At New Vista, however, we see an interesting trend. While the school is known for attracting students that need social emotional help, the school is showing that the percentage of students in each grade that needs additional support is dropping marginally each passing year as they get older. The school is aware that its students need the additional support, and the test shows that they are doing things to help students that are working. 

Conclusion 

New Vista’s model is different than the other schools in its district. It has an environmental emphasis and cares deeply about the state of its student community. It gives students a lot of flexibility to pursue their own path and passions. The assessment puts concrete numbers behind their culture. They are a school with an incredibly steady staff. Their students are developing skills they wouldn’t be developing at any traditional school in the district. On top of all that, students are finding closure in their emotional struggles as they begin to feel more and more confident and empowered to go into the future.

In other words, New Vista is a model that excels at their mission, and they now have scores to show that.

So what’s next? New Vista will begin integrating curriculum around Indigo into their advisories. Additionally, counselors are beginning to use Indigo in one-on-one advising with students. More than anything, Quitter says it brings a lingua franca into the school to talk about the different attributes that make people who they are.

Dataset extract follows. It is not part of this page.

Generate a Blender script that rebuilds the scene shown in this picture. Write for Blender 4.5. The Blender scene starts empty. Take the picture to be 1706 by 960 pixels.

“The results mean a greater opportunity to serve the needs of our kids, and bringing that common language into our community is huge,” Quitter said. “This process has had some big ripple effects from the classroom, into the advisory level and out into the community amongst parents.”

It is our hope those ripples will continue to grow in starting conversations between students, parents and teachers about how to connect with students and help them find a college and career future that fits who they are.